Hegemony plays a huge role in how I understand marginalized and/or minoritized experiences for this column. Within sex positive concerns, I imagine hegemonic structures most pressingly when I speak of queerness. While children can be born to any kind of parent and situation, unless drastic measures are taken, they will be raised in an overwhelmingly cisgendered and heterosexual (cishet) world. Cishet children and adults’ identities are affirmed by media, legal documents, population majority, history and other depictions of assumed cis-ness and heterosexuality. The phenomenon of privileging cishet experience and not acknowledging the possibility of queerness is known as heteronormativity.
With a hegemonic lens, the analysis goes further because we can see how queer people live in the cishet cultural amoeba as both participants of the system and marginalized Others. The shape of this engagement with the dominant depends on the individual, as illustrated with the topic of same-sex marriage, a conversation steeped with the exciting complexities of the queerness and hegemony. Marriage can be seen as buying into the dominant system, what with the real problems of monogamy sold as the only kind of meaningful relationship, the institutionalization of some (but not all) partnerships in the law, and the expensive ritual of a wedding. At the same time, people want to get married, and not having access to the benefits awarded to (usually) cishet couples is a mark of the marginalization. Critics of marriage (myself included) have gotten it wrong when they limit concerns about marriage to just middle- and upperclass or to white individuals. There are plenty of working class queer people of color (who represent other marginalized groups) who want to marry. Even if they “subscribe” to the dominant in some ways, that does not negate the experiences of queerness; it just adds another layer of nuance to understand the diverse richness within both marginalized and dominant positions.

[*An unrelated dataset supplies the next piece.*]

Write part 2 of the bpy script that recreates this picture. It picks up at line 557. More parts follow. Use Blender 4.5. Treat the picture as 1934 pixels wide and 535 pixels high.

And that is really what I am looking for when I explicitly or implicitly invoke hegemony or any one of the Macalester “buzzwords”: that nuance. Through these concepts, I hope I have constructed an ideology of sex positivity that is both subtle and expansive in its reach. As such, I find it incredibly disappointing that concepts that have so influenced me and my advocacy are treated like a joke or filler words.
But you know, I cannot say that I am too surprised. These “buzzwords” describe the experiences of marginalization, empowerment and struggle in ways that can be shocking to those who only think through the dominant discourse. Is hegemony any more abstract and strange than words like sovereignty, externalities or amphiboly? As I pointed out earlier, the departments in which you are most likely to hear these “buzzwords” are American Studies and WGSS which, when compared to the traditional fields like the sciences or philosophy or history, are new pedagogies in academia. I would say I’m sorry my disciplines do not have the centuries of intellectual elitism, history and oppression to establish my jargon, my fundamental concepts as canon, but I’m not. I am excited to be part of disciplines that are growing, changing and adapting to describe more and more of the world, and I invite y’all every week to see how I engage theory and concepts that should be taken more seriously on campus.